* [Instructions to follow]: Return only the lines running from the line that holds "Model this scene" to the line that holds "COL = scene.collection", including both.

* [Exercise material]:
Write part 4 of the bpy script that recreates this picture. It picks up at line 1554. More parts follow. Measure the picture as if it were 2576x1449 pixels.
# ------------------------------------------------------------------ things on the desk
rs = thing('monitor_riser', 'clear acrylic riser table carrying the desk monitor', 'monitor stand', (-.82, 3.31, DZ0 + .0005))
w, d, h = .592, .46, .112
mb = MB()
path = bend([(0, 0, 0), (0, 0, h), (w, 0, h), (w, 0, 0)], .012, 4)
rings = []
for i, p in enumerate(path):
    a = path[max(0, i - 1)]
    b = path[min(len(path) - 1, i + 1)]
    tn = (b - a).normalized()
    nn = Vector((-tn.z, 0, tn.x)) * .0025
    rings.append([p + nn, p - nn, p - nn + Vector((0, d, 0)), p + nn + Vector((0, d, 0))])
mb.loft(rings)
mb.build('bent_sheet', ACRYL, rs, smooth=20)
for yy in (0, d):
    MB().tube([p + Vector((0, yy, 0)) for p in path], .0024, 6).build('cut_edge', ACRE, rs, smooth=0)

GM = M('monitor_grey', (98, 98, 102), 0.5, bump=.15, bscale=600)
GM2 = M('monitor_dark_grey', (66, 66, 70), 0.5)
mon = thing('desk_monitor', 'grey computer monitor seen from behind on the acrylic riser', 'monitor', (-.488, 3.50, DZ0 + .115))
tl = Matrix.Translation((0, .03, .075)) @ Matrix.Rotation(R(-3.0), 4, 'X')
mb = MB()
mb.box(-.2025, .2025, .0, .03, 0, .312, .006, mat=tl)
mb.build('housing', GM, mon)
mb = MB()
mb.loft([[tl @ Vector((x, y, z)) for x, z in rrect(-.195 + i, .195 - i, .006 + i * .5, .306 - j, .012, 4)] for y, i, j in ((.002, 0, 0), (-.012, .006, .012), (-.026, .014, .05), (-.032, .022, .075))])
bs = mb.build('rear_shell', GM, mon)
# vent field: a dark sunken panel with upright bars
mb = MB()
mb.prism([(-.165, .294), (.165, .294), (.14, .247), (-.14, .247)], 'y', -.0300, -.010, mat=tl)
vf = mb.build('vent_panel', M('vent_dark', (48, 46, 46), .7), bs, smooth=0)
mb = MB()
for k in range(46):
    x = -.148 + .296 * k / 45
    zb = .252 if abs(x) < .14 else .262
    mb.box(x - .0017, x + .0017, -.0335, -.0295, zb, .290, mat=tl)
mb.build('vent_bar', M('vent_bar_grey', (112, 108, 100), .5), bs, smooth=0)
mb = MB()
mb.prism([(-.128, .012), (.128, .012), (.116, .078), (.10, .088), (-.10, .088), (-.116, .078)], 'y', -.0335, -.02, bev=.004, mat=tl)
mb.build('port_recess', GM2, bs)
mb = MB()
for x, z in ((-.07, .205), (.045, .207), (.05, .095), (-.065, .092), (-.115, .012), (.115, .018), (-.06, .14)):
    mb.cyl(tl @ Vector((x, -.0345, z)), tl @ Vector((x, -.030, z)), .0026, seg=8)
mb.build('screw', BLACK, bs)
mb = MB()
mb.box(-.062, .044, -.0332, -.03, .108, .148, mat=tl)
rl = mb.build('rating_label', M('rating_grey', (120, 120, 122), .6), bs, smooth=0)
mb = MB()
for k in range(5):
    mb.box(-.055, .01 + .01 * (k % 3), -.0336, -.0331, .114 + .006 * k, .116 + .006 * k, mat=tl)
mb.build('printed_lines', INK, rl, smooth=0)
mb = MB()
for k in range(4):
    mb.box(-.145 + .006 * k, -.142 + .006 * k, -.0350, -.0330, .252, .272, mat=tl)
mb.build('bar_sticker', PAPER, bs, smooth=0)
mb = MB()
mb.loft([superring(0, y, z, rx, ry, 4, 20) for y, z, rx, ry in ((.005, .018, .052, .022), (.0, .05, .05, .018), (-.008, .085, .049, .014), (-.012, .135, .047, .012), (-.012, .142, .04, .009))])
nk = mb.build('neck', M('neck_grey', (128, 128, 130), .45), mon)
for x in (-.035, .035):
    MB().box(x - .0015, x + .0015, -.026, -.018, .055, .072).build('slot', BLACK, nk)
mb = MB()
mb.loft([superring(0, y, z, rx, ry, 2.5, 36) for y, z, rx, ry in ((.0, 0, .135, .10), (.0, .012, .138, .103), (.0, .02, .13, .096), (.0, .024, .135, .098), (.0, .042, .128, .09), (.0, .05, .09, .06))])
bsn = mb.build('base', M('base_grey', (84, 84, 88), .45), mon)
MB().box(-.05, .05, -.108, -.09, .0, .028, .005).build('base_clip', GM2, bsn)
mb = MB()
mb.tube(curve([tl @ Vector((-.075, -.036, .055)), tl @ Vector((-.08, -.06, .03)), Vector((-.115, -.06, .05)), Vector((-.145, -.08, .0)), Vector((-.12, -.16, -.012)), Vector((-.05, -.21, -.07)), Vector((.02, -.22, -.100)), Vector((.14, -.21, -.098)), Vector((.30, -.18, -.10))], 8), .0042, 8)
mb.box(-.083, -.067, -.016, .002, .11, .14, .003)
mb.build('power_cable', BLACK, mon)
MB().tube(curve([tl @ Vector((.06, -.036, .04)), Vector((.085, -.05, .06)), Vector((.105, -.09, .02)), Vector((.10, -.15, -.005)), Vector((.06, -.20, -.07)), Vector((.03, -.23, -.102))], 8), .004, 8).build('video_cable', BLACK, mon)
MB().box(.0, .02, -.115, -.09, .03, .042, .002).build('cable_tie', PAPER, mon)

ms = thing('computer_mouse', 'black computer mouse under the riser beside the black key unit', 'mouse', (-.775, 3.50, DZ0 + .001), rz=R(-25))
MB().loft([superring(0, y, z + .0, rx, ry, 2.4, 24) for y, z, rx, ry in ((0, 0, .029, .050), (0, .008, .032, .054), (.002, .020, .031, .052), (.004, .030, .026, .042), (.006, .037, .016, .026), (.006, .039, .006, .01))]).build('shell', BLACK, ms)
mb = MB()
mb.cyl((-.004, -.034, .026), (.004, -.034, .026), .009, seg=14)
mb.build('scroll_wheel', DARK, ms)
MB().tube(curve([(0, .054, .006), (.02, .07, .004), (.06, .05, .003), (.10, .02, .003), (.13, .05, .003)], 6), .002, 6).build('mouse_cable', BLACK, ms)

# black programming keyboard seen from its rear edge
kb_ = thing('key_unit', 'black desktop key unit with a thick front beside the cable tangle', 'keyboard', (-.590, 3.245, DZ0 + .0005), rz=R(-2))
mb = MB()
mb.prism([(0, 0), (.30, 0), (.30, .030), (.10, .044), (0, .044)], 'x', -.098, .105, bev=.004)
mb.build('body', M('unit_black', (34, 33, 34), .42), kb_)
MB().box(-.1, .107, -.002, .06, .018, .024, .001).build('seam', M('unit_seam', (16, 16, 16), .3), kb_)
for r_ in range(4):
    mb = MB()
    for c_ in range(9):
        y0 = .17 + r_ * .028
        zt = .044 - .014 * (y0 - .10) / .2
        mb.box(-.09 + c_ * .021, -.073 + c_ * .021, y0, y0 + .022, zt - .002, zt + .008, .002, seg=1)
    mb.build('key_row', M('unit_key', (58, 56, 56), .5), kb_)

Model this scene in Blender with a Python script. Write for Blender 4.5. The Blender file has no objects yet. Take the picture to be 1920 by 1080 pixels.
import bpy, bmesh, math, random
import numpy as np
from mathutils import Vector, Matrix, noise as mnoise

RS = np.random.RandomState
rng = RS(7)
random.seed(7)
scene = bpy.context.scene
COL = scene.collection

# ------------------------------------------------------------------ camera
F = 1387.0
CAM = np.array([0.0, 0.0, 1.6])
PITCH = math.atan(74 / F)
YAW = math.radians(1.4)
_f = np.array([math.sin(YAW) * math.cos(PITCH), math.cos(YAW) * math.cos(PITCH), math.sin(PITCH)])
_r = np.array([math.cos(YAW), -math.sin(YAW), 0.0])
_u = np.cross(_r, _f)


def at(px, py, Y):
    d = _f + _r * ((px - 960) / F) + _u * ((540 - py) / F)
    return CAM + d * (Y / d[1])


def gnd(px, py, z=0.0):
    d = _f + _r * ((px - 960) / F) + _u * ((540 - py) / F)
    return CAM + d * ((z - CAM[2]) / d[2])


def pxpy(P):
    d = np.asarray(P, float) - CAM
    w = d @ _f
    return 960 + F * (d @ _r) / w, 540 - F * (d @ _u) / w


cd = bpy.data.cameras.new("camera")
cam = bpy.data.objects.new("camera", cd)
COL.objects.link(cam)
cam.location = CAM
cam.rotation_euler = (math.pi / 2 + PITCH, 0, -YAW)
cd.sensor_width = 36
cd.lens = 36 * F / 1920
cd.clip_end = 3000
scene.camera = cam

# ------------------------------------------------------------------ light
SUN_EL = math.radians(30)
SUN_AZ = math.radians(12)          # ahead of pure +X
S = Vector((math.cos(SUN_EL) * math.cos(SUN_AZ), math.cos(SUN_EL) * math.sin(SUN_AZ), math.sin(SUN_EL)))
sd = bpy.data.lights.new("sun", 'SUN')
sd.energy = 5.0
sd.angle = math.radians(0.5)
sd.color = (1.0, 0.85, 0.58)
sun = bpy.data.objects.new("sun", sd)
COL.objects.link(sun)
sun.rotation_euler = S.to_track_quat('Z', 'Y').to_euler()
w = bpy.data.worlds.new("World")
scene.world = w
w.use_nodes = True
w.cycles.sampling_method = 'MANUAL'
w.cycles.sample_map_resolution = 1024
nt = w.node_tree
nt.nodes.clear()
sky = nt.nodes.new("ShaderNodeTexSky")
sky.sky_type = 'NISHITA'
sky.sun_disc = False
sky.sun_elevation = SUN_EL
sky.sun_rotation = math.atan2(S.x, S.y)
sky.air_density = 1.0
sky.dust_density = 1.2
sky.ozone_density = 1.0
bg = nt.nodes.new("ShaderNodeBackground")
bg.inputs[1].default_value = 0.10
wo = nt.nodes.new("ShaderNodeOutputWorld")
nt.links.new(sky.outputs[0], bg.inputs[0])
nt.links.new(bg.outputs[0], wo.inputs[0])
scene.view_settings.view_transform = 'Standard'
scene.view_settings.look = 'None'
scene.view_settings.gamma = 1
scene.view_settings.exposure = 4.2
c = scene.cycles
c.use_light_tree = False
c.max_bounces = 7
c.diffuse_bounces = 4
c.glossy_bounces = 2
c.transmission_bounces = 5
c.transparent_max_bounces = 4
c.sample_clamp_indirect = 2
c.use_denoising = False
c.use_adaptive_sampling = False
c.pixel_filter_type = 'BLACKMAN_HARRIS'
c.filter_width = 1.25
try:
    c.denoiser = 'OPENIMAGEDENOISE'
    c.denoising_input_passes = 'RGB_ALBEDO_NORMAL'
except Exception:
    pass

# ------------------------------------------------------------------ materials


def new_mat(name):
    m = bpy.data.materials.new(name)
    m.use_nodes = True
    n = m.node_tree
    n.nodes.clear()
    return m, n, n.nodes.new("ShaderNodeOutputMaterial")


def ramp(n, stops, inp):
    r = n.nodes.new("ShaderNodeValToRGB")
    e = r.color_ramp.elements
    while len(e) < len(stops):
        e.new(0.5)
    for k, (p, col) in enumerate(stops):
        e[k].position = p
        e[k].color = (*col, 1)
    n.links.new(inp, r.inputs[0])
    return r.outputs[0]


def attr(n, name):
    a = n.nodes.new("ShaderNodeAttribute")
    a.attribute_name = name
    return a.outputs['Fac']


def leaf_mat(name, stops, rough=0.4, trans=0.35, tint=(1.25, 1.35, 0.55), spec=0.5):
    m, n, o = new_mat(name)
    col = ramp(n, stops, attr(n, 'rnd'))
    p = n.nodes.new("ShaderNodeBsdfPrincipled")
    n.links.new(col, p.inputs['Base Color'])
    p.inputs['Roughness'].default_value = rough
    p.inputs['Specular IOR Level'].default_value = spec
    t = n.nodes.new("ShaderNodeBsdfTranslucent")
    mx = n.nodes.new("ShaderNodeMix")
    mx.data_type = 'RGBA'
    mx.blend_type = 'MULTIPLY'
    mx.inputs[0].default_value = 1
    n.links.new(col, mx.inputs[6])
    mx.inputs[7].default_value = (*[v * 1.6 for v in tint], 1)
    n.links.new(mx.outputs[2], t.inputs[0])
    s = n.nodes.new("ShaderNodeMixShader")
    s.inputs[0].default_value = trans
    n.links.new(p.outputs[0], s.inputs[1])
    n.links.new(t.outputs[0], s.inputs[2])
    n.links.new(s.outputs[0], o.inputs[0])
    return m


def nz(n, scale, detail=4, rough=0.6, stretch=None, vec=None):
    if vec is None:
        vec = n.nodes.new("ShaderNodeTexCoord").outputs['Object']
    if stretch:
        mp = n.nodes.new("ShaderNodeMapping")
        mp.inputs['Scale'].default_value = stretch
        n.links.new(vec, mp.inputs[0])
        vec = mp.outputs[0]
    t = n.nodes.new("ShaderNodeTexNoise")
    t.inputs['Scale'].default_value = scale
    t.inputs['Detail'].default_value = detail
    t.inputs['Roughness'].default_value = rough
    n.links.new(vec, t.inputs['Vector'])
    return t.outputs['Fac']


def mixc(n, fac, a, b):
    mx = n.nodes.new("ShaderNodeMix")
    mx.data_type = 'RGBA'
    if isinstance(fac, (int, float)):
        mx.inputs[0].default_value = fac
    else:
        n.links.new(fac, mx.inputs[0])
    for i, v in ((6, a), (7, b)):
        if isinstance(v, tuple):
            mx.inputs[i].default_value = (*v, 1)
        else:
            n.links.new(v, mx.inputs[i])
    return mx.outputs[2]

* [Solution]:
Model this scene in Blender with a Python script. Write for Blender 4.5. The Blender file has no objects yet. Take the picture to be 1920 by 1080 pixels.
import bpy, bmesh, math, random
import numpy as np
from mathutils import Vector, Matrix, noise as mnoise

RS = np.random.RandomState
rng = RS(7)
random.seed(7)
scene = bpy.context.scene
COL = scene.collection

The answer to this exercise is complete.